In 'Sharp Objects,' There's Nothing More Dangerous Than a Mother's Scorn
Warning: Spoilers for Sharp Objects episode 5, "Closer," ahead.
In Sharp Objects, there's nothing more damaging than a mother's scorn. In tonight's episode, Adora (Patricia Clarkson) launches multiple underhanded strikes against her estranged daughter Camille (Amy Adams), who's becoming less of an antihero and more of a sympathetic victim of circumstance by the minute. If I'd grown up in a town like Wind Gap-which gets its kicks celebrating the rape of a confederate soldier's wife on Calhoun Day each year-with a mother hell-bent on keeping me on a tight leash, taking solace in a bottle of vodka disguised as spring water might not seem like such a bad plan.
Now it seems Camille may have outstayed her welcome, even before Adora hears of her daughter's latest article on the Nash and Keene murders-one that has apparently gotten her newspaper's website more hits than ever before and was published on the day of Adora's annual BBQ. When it seems Camille and Amma (Eliza Scanlen) have a chance to bond over memorizing lines for the day's big Calhoun Day reenactment, Adora declares that they must all go and find Camille an appropriate outfit to wear.
At the store, Adora pushes Camille into a dressing room with some flowery, skimpy selections, and that's where we see how far Camille's self-harm has gone. Her whole body is littered with scars from the neck down, with things like "RIP" scratched into the skin. She's asked for a long-sleeved maxi dress, but one never arrives. Instead, her street clothes are quietly removed from where they're hanging over the doorway, and Adora asks which of her selections works. Clearly in distress, Camille asks for her clothes back but is ignored.
When she realizes she'll have to leave the dressing room, she begs for Amma to wait in the car. Ignored again, she finally exits in just her underwear to stunned silence from her mother and sister, before Amma is shooed away. Adora tells Camille that it's worse than she remembered, so she had to know that there had been at least some scarring-and that spaghetti-strap dresses probably wouldn't cover them. Her cruelty doesn't end there. "So it's over?" she asks. "It hardly matters-you're already ruined. I'm glad Amma saw."
At first, it seems like Amma might have taken her sister's clothes-she had been upset that Camille didn't tell her about the article before it ran. But later, when she attempts to convince Camille not to leave, she says, "I didn't think she...I didn't know about the scars." Was she about to say that she didn't think Adora would do something like that?
Revealing Camille's scars to her little sister is not the only moment in episode 5 where Adora lets slip one of her daughter's secrets. Camille is faced with many moments during the Calhoun Day festivities that almost seem designed to trigger her. She's faced with at least one of her former rapists-the man in charge of Amma's play-who, for some reason, wants to play catch up. She's forced to watch the role-play rape of her sister, dressed eerily like herself in a long white dress.
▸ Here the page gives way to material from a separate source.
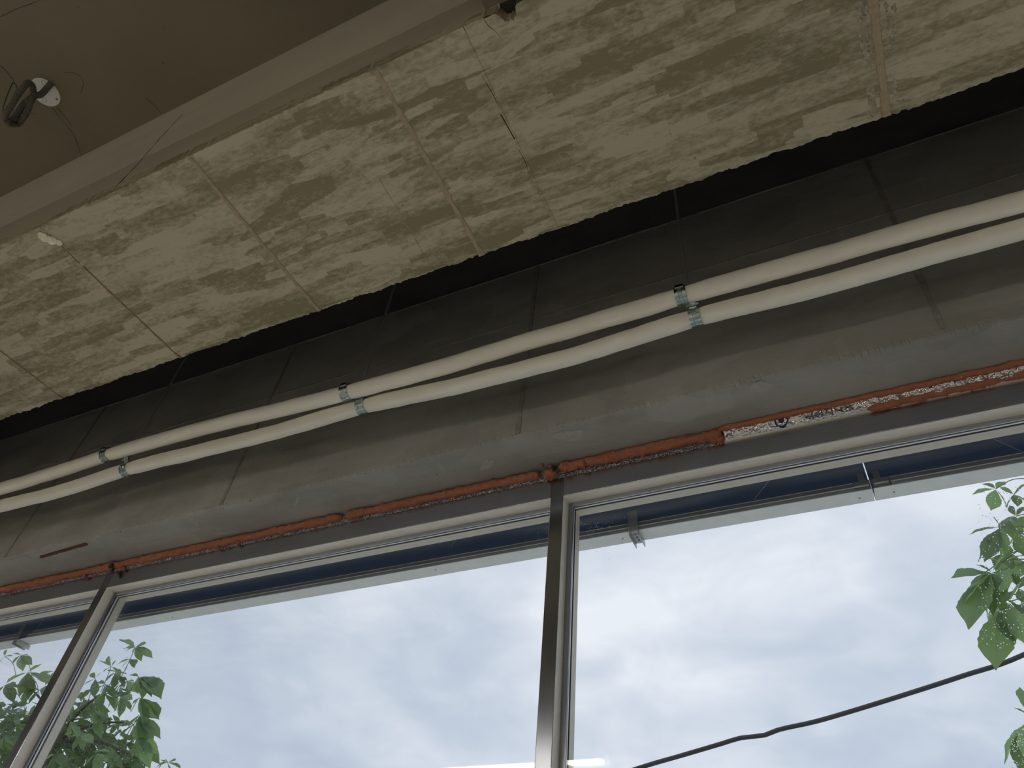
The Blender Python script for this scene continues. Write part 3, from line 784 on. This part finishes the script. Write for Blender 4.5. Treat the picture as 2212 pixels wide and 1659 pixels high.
bead('torn orange foam lump on top of the centre mullion', on(1178, 1028), on(1206, 1020), lambda x: (1.716, Z_WALL - .024), .020, 5.0, [(on(1181, 985) , 1.69, Z_WALL - .004, .008), (on(1195, 1000), 1.702, Z_WALL - .006, .007), (on(1192, 1028), 1.722, Z_WALL - .036, .010)])
bead('ragged orange foam bead between the centre mullion and the foil strip', on(1212, 1008), on(1560, 935), lambda x: (1.712, Z_WALL - 0.0125), .0165, 7.0,
     [(on(1225, 1010), 1.708, Z_WALL - .014, .021), (on(1262, 1002), 1.71, Z_WALL - .018, .018), (on(1390, 982), 1.722, Z_WALL - .031, .009), (on(1330, 966), 1.70, Z_WALL - .004, .009), (on(1358, 962), 1.698, Z_WALL - .003, .007), (on(1545, 945), 1.716, Z_WALL - .022, .019), (on(1556, 948), 1.72, Z_WALL - .03, .013)])
bead('orange foam bead along the upper edge of the foil strip', on(1552, 920), 1.6, lambda x: (1.7005 - .003 * max(0, x), Z_WALL - 0.005), .0098, 9.0)
bead('orange foam bead along the lower edge of the foil strip', on(1880, 905), 1.6, lambda x: (1.722, Z_FT + .009 + .004 * min(1, max(0, (x - .12) * 2.5))), .0115, 11.0)
# dark granular filler seen under the foam
bm = B(); rows = []
fx0, fx1 = -5.4, on(1562, 945)
nx = 1300
for i in range(nx + 1):
    x = fx0 + (fx1 - fx0) * i / nx
    rows.append([bm.verts.new((x, 1.7245 + (.004 if j == 0 else 0) - 0.0025 * ns(x * 300, j * 3.1), C + Z_FT + 0.001 + 0.0385 * j / 5 + (0.0012 * ns(x * 150, j) if 0 < j < 5 else 0))) for j in range(6)] + [bm.verts.new((x, 1.78, C + Z_WALL - .001)), bm.verts.new((x, 1.78, C + Z_FT + .001))])
for a, b in zip(rows, rows[1:]):
    for j in range(8): bm.faces.new((a[j], b[j], b[(j + 1) % 8], a[(j + 1) % 8]))
bm.faces.new(rows[0]); bm.faces.new(rows[-1])
tag(obj('filler_strip', bm, 'granules'), 'sparkling grey granular filler strip under the orange foam', 'filler strip')

# crinkled foil strip
FX0, FX1 = on(1562, 945), 1.6
def foil_y(x, v):
    """v 0 bottom .. 1 top: surface of the crumpled foil, leaning into the room towards the soffit"""
    s = 0.0
    for sc_, am, sd in ((26, .0075, 1.3), (60, .0052, 4.1), (140, .0020, 8.8)):
        q = noise.voronoi(Vector((x * sc_, v * sc_ * .045, sd)))[0]
        s += am * (0.9 - (q[1] - q[0]) * 1.4)
    edge = min(1, v * 6 + .15) * min(1, (1 - v) * 5 + .25)
    return 1.7275 - 0.021 * v - s * edge
def foil_z(x, v): return C + Z_FT + 0.003 + (Z_WALL - Z_FT - 0.002) * v
foil = empty('foil_strip', (FX0, 1.725, C + Z_FT)); tag(foil, 'crinkled silver foil faced insulation strip over the window head', 'foil strip')
bm = B(); nx = 620; nv = 18; g = []
for i in range(nx + 1):
    x = FX0 + .006 + (FX1 - FX0) * i / nx
    g.append([bm.verts.new((x, foil_y(x, j / nv), foil_z(x, j / nv) + (.003 * ns(x * 40, 2.0) if j == 0 else 0))) for j in range(nv + 1)])
for a, b in zip(g, g[1:]):
    for j in range(nv): bm.faces.new((a[j], b[j], b[j + 1], a[j + 1]))
obj('foil_face', bm, 'foil', foil)
obj('insulation_board', box(B(), FX0, FX1, 1.7285, 1.78, C + Z_FT + .001, C + Z_WALL - .001), 'foil_backing', foil)
obj('board_edge', box(B(), FX0 + .002, FX1, 1.7235, 1.7285, C + Z_FT + .001, C + Z_FT + .006), 'foil_backing', foil)
# writing printed on the foil
def lettering(txt, px0, px1, v0, v1, mat, name, outline=0.0):
    xa, xb = on(*px0), on(*px1)
    cu = bpy.data.curves.new(name, 'FONT'); cu.body = txt; cu.size = 1.0; cu.resolution_u = 3
    if outline: cu.fill_mode = 'NONE'; cu.bevel_depth = outline; cu.bevel_resolution = 0
    t = bpy.data.objects.new('tmp_text', cu); COL.objects.link(t)
    dg = bpy.context.evaluated_depsgraph_get(); dg.update()
    me = bpy.data.meshes.new_from_object(t.evaluated_get(dg)); bpy.data.objects.remove(t)
    if not len(me.vertices): return None
    xs_ = [v.co.x for v in me.vertices]; ys_ = [v.co.y for v in me.vertices]
    ax_, bx_, ay_, by_ = min(xs_), max(xs_), min(ys_), max(ys_)
    for v in me.vertices:
        u = (v.co.x - ax_) / max(1e-6, bx_ - ax_); w = (v.co.y - ay_) / max(1e-6, by_ - ay_)
        x = xa + (xb - xa) * u; vv = v0 + (v1 - v0) * w
        v.co = (x, foil_y(x, vv) - 0.0028, foil_z(x, vv))
    me.materials.clear(); me.materials.append(MATS[mat])
    o = bpy.data.objects.new(name, me); link(o)
    o.parent = foil; o.matrix_parent_inverse = foil.matrix_world.inverted()
    return o
lettering('서영지니톤', (1741, 910), (1846, 890), 0.14, 0.60, 'ink_blue', 'printed_letters', 0.022)
lettering('에너지 그레이', (1716, 900), (1796, 882), 0.72, 0.92, 'ink_dark', 'printed_letters')
xc = on(1689, 912)
def ring_mark(rx, rv, wd, mat, nm):
    bm = B(); n = 40; a_, b_ = [], []
    for k in range(n):
        t = 2 * math.pi * k / n
        for lst, s in ((a_, 1.0), (b_, 1 - wd)):
            x = xc + rx * s * math.cos(t); v = 0.48 + rv * s * math.sin(t)
            lst.append(bm.verts.new((x, foil_y(x, v) - .0035, foil_z(x, v))))
    for k in range(n): bm.faces.new((a_[k], a_[(k + 1) % n], b_[(k + 1) % n], b_[k]))
    obj(nm, bm, mat, foil)
ring_mark(.0195, .46, .2, 'ink_blue', 'printed_ring'); ring_mark(.0085, .21, .9, 'ink_dark', 'printed_dot')
for px, py in ((1582, 938), (1897, 862), (1962, 850), (2058, 826)):
    x = on(px, py); bm = B()
    vs = [bm.verts.new((x + s, foil_y(x, v) - .001, foil_z(x, v))) for v in (.1, .3, .5, .7, .9) for s in (-.0006, .0006)]
    for k in range(4): bm.faces.new((vs[2 * k], vs[2 * k + 1], vs[2 * k + 3], vs[2 * k + 2]))
    obj('printed_mark', bm, 'ink_dark', foil)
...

But nothing seems to get to Camille as much as realizing her mother has taken Detective Richard Willis (Chris Messina), whom she seems quite taken with, on a solo tour of the manor. Camille is visibly terrified that Adora might tell him about her scars, too.
The moment he returns, Camille probes Richard for anything her mother may have said about her. She may not have told him about the scars, but she did share that Camille is "delicate" and recently suffered some sort of "episode." Richard keeps this to himself.
Later, after a series of unfortunate events-John Keene and Bob Nash get into a fist fight during the Calhoun Day production, which leads to Amma running off distraught to that ever-present shed-Adora asks Camille to have a drink with her, seemingly as thanks for rescuing her favorite daughter. She attempts to apologize to Camille, who assures her she doesn't have to. Apparently, it was all her fault for not telling her editor to wait to file until after Calhoun Day. In fact, she appreciates that Adora didn't tell Richard about her scars. When her mother points out that he's going to find out eventually once they get close, Camille says she never gets close. "But that's what I wanted to apologize for," Adora responds. "You can't get close-that's your father. And it's why, I think, I never loved you."
The only way for Camille to recover from that blow is to drive directly to Richard. She strips him of his clothes, pointedly leaving hers on and turning out the light. As he goes to remove her clothes, she grabs her arm. "My way," she says. It's clear this is how she is taking back control-by getting as close as she can.
In Wind Gap, everyone has their secrets. Amma hides her second phone, Ashley Wheeler (Madison Davenport) discovered blood at the Keenes' residence and scrubbed it clean, and, of course, Camille has many: her scars, what happened in that shed, why she checked herself into that psychiatric facility. In Sharp Objects-both Gillian Flynn's novel and the HBO adaptation-the way the town's secrets are revealed is often more telling than what's being concealed in the first place. This episode, it's Adora's spite that comes through with every revelation she makes about Camille. It's chilling and sad to watch, but even more so, Adora's cruelty is loaded with her own secrets-ones that she seems to want to keep at all costs.
Sharp Objects airs on Sundays at 9 P.M. EST on HBO.